:: Description of the task ::
Extract, unchanged, each line of the listing below from its first line through the line that contains "from mathutils.geometry import", inclusive, and nothing else.

--- Start of Dataset content ---

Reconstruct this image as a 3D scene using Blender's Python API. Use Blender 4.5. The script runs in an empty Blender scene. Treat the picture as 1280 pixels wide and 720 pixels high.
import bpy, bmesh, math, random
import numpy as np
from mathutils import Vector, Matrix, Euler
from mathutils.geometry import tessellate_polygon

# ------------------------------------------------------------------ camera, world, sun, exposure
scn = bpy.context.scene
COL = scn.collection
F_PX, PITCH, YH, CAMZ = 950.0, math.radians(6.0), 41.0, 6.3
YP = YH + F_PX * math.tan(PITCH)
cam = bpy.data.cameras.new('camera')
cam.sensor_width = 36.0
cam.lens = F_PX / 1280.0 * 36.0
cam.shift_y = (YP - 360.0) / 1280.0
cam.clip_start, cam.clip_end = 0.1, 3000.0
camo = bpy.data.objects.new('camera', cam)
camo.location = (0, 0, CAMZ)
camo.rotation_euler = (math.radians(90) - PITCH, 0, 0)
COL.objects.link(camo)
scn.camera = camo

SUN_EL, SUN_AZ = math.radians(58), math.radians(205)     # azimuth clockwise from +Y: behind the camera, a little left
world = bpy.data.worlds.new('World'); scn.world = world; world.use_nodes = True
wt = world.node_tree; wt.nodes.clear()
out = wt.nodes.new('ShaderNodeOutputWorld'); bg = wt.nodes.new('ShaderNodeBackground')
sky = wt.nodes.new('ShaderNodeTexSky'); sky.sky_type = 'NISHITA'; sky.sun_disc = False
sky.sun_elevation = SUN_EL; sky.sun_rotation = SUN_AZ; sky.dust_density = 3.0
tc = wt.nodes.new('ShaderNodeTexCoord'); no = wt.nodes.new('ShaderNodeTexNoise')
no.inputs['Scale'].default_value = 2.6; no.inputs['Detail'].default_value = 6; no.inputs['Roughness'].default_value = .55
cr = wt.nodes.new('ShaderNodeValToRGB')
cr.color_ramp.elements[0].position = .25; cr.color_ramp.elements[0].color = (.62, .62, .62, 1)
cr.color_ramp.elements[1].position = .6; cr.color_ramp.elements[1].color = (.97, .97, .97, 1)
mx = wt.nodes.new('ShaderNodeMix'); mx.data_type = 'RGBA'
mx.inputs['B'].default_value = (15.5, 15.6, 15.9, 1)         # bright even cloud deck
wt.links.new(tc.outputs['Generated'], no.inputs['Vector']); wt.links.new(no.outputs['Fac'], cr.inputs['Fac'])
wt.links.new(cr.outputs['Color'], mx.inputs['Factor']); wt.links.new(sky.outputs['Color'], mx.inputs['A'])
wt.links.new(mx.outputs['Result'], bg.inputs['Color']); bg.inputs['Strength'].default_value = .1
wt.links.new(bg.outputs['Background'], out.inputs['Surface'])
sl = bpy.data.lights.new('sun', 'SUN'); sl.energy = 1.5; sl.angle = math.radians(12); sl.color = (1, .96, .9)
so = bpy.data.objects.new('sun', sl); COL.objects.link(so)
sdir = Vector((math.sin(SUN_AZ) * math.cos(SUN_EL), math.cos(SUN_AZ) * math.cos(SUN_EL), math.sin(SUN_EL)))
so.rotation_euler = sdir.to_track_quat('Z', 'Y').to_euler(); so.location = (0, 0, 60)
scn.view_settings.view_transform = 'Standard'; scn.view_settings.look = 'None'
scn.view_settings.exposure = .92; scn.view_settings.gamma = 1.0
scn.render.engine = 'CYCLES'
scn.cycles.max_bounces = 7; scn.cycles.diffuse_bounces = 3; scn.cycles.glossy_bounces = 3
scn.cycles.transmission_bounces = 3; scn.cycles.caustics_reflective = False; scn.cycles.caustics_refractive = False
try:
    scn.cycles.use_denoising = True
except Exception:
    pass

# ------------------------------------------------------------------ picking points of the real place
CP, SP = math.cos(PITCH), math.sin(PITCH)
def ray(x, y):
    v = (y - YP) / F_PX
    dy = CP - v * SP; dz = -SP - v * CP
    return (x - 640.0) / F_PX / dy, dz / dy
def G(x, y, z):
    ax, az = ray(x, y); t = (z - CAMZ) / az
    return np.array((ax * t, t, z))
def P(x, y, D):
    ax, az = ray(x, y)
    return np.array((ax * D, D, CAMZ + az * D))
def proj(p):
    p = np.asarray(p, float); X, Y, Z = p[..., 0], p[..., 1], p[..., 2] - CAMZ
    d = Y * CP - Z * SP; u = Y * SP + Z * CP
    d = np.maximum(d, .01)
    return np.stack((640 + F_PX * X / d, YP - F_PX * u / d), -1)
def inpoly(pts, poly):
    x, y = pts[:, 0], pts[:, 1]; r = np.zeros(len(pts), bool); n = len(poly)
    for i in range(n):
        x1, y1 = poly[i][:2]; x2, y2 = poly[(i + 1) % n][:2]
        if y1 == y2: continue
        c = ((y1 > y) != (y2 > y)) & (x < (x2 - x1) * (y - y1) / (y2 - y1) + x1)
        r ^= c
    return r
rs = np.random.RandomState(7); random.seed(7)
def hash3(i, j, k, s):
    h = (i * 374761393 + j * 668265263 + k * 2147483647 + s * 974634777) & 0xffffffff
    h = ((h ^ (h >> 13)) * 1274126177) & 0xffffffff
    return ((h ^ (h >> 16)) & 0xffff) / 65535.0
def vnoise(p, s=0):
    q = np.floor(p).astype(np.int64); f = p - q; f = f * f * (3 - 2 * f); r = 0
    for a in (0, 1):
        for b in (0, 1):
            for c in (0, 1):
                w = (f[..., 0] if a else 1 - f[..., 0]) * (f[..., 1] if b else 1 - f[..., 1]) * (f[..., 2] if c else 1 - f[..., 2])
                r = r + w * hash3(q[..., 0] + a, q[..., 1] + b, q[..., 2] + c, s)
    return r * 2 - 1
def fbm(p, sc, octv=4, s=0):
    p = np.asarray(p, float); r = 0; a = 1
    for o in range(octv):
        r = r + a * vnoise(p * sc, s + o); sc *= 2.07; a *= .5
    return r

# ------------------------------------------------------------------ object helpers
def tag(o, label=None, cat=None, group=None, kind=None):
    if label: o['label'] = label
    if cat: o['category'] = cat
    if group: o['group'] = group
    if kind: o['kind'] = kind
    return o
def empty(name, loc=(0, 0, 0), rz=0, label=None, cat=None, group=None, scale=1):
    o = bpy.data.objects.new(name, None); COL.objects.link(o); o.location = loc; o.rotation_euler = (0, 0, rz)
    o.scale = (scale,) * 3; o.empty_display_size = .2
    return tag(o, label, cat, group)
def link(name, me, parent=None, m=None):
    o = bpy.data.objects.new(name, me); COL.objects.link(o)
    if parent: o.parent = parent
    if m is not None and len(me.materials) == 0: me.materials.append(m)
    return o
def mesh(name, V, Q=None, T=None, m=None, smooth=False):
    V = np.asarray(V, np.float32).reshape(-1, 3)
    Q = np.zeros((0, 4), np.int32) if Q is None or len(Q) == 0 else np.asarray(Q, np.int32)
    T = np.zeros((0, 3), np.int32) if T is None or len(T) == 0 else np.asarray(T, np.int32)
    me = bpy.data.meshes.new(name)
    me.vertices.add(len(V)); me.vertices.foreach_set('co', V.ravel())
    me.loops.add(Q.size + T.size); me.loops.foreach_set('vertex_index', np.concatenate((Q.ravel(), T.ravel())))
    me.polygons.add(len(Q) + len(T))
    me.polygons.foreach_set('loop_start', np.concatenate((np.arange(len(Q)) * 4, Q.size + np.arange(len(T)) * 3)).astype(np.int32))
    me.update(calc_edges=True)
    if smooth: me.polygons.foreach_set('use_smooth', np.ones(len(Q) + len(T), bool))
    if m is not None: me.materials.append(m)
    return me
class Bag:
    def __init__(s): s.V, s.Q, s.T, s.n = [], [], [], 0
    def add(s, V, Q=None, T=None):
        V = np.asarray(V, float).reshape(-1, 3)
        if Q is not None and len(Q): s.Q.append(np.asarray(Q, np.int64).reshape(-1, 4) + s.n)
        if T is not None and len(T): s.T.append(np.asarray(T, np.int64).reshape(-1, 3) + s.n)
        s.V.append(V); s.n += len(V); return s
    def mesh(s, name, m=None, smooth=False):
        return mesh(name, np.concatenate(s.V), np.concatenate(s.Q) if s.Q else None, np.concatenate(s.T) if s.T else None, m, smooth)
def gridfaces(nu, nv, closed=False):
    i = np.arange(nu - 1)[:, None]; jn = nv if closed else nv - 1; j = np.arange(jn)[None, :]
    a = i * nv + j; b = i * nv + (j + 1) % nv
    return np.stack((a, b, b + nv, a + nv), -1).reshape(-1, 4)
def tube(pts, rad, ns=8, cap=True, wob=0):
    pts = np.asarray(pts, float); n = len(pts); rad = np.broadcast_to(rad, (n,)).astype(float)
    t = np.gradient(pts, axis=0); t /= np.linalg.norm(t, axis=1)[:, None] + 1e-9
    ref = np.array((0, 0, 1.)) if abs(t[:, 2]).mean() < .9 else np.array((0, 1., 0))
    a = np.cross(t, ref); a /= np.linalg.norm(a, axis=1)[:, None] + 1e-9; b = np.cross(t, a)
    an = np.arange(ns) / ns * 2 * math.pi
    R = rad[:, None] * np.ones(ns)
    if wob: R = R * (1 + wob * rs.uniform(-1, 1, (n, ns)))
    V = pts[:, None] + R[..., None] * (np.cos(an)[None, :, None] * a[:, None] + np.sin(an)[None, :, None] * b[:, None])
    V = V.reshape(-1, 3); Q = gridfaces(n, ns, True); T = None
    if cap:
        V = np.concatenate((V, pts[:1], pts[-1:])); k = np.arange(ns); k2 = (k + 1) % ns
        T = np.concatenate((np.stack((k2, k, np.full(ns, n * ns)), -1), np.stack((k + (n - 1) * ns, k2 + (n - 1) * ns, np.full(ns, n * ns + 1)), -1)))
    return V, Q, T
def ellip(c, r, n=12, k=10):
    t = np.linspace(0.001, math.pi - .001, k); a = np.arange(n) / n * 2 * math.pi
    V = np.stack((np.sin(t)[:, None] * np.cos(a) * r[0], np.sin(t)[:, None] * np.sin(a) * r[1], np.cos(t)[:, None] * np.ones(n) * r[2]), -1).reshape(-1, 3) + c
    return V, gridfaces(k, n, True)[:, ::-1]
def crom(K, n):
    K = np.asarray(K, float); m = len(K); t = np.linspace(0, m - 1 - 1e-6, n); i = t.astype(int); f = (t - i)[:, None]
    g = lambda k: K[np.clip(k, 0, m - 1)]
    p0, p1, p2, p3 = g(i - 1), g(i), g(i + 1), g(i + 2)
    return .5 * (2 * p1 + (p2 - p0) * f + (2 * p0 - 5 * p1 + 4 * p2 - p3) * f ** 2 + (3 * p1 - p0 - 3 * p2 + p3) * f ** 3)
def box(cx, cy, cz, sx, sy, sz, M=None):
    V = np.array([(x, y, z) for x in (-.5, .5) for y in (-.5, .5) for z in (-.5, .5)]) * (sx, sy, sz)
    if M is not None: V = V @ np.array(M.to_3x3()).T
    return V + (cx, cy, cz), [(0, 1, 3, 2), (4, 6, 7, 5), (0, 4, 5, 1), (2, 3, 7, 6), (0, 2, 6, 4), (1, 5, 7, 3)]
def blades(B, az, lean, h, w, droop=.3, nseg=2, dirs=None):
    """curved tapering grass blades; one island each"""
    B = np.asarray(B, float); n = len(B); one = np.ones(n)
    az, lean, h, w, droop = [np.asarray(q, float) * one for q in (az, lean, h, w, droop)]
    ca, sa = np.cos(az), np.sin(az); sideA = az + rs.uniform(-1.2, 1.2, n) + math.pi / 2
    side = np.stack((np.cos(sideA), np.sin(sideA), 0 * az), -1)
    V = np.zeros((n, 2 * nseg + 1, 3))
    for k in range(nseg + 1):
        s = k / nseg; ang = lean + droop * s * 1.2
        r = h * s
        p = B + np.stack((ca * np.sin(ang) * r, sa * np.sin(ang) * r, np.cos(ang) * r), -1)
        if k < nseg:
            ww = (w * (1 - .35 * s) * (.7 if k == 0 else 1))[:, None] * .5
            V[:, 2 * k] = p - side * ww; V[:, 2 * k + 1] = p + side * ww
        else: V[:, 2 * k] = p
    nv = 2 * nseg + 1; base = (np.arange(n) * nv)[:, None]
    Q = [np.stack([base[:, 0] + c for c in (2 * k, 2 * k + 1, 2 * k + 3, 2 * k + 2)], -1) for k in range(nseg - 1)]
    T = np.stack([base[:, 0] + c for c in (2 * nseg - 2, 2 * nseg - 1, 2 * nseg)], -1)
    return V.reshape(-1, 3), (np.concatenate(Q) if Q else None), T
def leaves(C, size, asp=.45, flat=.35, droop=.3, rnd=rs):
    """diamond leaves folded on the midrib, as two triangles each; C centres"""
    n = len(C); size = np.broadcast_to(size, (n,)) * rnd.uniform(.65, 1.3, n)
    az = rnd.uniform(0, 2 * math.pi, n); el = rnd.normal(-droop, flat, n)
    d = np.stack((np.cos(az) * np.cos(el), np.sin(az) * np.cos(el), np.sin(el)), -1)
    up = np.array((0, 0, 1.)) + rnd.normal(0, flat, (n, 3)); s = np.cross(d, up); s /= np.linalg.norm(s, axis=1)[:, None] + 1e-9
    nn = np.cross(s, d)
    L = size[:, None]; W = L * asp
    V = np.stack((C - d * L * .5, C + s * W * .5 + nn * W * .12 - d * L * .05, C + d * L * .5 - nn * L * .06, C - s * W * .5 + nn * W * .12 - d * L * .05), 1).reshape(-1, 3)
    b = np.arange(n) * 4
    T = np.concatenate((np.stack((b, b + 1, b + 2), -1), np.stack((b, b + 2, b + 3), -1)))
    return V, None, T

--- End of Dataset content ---

:: Answer ::
Reconstruct this image as a 3D scene using Blender's Python API. Use Blender 4.5. The script runs in an empty Blender scene. Treat the picture as 1280 pixels wide and 720 pixels high.
import bpy, bmesh, math, random
import numpy as np
from mathutils import Vector, Matrix, Euler
from mathutils.geometry import tessellate_polygon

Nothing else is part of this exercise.